#### Stored data ####

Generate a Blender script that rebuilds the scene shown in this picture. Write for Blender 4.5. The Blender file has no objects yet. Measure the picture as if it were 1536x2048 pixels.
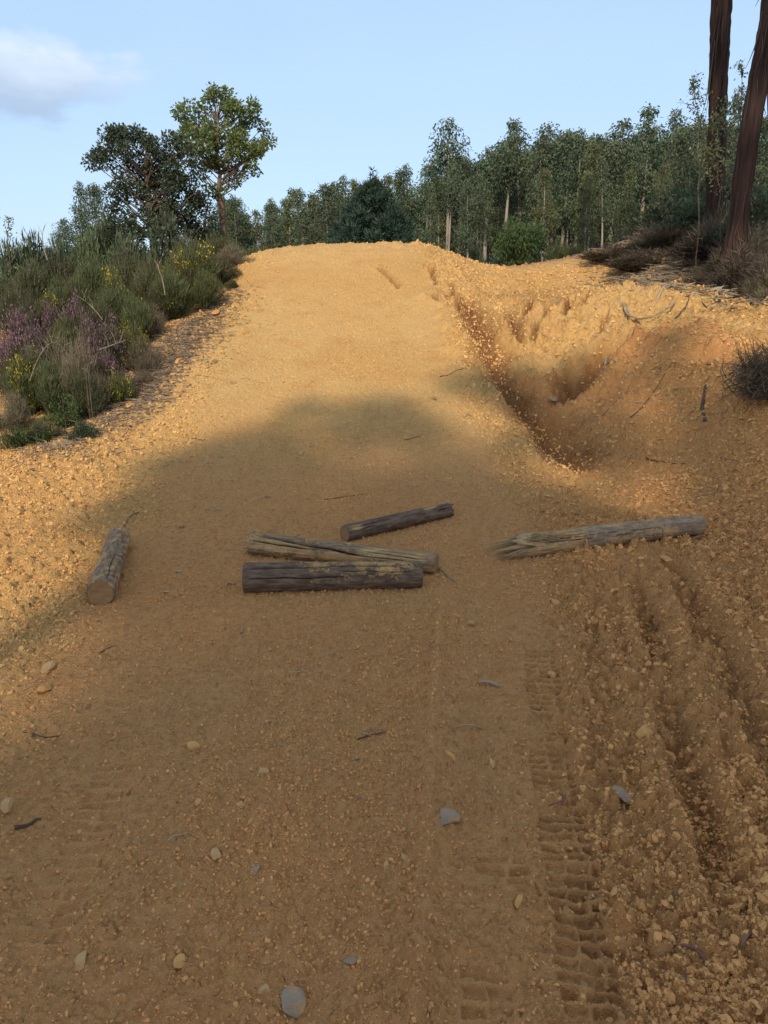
import bpy, math, random
import numpy as np
R = math.radians
SC = bpy.context.scene
COL = SC.collection

# ------------------------------------------------------------------ camera, world, sun, exposure
PITCH = R(16.5); EYE = 1.55; FPX = 1480.0
cam_d = bpy.data.cameras.new('camera'); cam = bpy.data.objects.new('camera', cam_d); COL.objects.link(cam)
cam.location = (0, 0, EYE); cam.rotation_euler = (R(90) - PITCH, 0, 0)
cam_d.sensor_fit = 'VERTICAL'; cam_d.sensor_height = 36.0; cam_d.lens = 36.0 * FPX / 2048
cam_d.clip_start = 0.05; cam_d.clip_end = 3000
SC.camera = cam
SUN_EL = R(35); SUN_AZ = R(-169)                    # azimuth clockwise from +Y (the way the camera looks)
SUNV = np.array([math.sin(SUN_AZ) * math.cos(SUN_EL), math.cos(SUN_AZ) * math.cos(SUN_EL), math.sin(SUN_EL)])
W = bpy.data.worlds.new('World'); SC.world = W; W.use_nodes = True
nt = W.node_tree; nt.nodes.clear()
def N(t, typ, **k):
    n = t.nodes.new(typ)
    for a, b in k.items(): setattr(n, a, b)
    return n
sky = N(nt, 'ShaderNodeTexSky', sky_type='NISHITA', sun_disc=False, sun_elevation=SUN_EL, sun_rotation=SUN_AZ,
        air_density=1.0, dust_density=1.6, ozone_density=1.6, altitude=200)
tc = N(nt, 'ShaderNodeTexCoord')
def pix_dir(u, v):
    a = (1024 - v) / FPX; b = (u - 768) / FPX
    d = np.array([b, math.cos(PITCH) + a * math.sin(PITCH), -math.sin(PITCH) + a * math.cos(PITCH)])
    return d
cd = pix_dir(25, 158); cd = cd / np.linalg.norm(cd)
def vmath(op, a, b=None):
    n = N(nt, 'ShaderNodeVectorMath', operation=op)
    nt.links.new(a, n.inputs[0])
    if b is not None:
        if isinstance(b, tuple): n.inputs[1].default_value = b
        else: nt.links.new(b, n.inputs[1])
    return n
sub = vmath('SUBTRACT', tc.outputs['Generated'], tuple(cd))
scl = vmath('MULTIPLY', sub.outputs[0], (1.0, 1.0, 3.0))
ln = N(nt, 'ShaderNodeVectorMath', operation='LENGTH'); nt.links.new(scl.outputs[0], ln.inputs[0])
mapn = N(nt, 'ShaderNodeMapping'); mapn.inputs['Scale'].default_value = (1, 1, 2.6); nt.links.new(tc.outputs['Generated'], mapn.inputs[0])
nz = N(nt, 'ShaderNodeTexNoise'); nz.inputs['Scale'].default_value = 9; nz.inputs['Detail'].default_value = 7; nz.inputs['Roughness'].default_value = .55
nt.links.new(mapn.outputs[0], nz.inputs['Vector'])
def math_(t, op, a, b=None, c=None, clamp=False):
    n = N(t, 'ShaderNodeMath', operation=op); n.use_clamp = clamp
    for i, x in enumerate((a, b, c)):
        if x is None: continue
        if isinstance(x, (int, float)): n.inputs[i].default_value = x
        else: t.links.new(x, n.inputs[i])
    return n.outputs[0]
patch = math_(nt, 'SUBTRACT', math_(nt, 'MULTIPLY', nz.outputs[0], .42), math_(nt, 'SUBTRACT', ln.outputs['Value'], .015))
pm = math_(nt, 'MULTIPLY', math_(nt, 'SUBTRACT', patch, .085), 11.0, clamp=True)
nz2 = N(nt, 'ShaderNodeTexNoise'); nz2.inputs['Scale'].default_value = 2.6; nz2.inputs['Detail'].default_value = 6; nz2.inputs['Roughness'].default_value = .5
nt.links.new(mapn.outputs[0], nz2.inputs['Vector'])
wm = math_(nt, 'MULTIPLY', math_(nt, 'SUBTRACT', nz2.outputs[0], .42), 1.6, clamp=True)
veil = N(nt, 'ShaderNodeMix', data_type='RGBA'); veil.inputs[7].default_value = (4.4, 6.05, 8.2, 1)
nt.links.new(math_(nt, 'MULTIPLY_ADD', wm, .18, .62, clamp=True), veil.inputs[0]); nt.links.new(sky.outputs[0], veil.inputs[6])
cr = N(nt, 'ShaderNodeMix', data_type='RGBA'); cr.inputs[6].default_value = (2.9, 3.8, 5.3, 1); cr.inputs[7].default_value = (5.4, 6.2, 7.2, 1)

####

▸ **Task description**
Repeat only the lines from the beginning of the material through the line containing "COL = SC.collection", both ends kept, leaving pictures out.

▸ **Full solution**
Generate a Blender script that rebuilds the scene shown in this picture. Write for Blender 4.5. The Blender file has no objects yet. Measure the picture as if it were 1536x2048 pixels.
import bpy, math, random
import numpy as np
R = math.radians
SC = bpy.context.scene
COL = SC.collection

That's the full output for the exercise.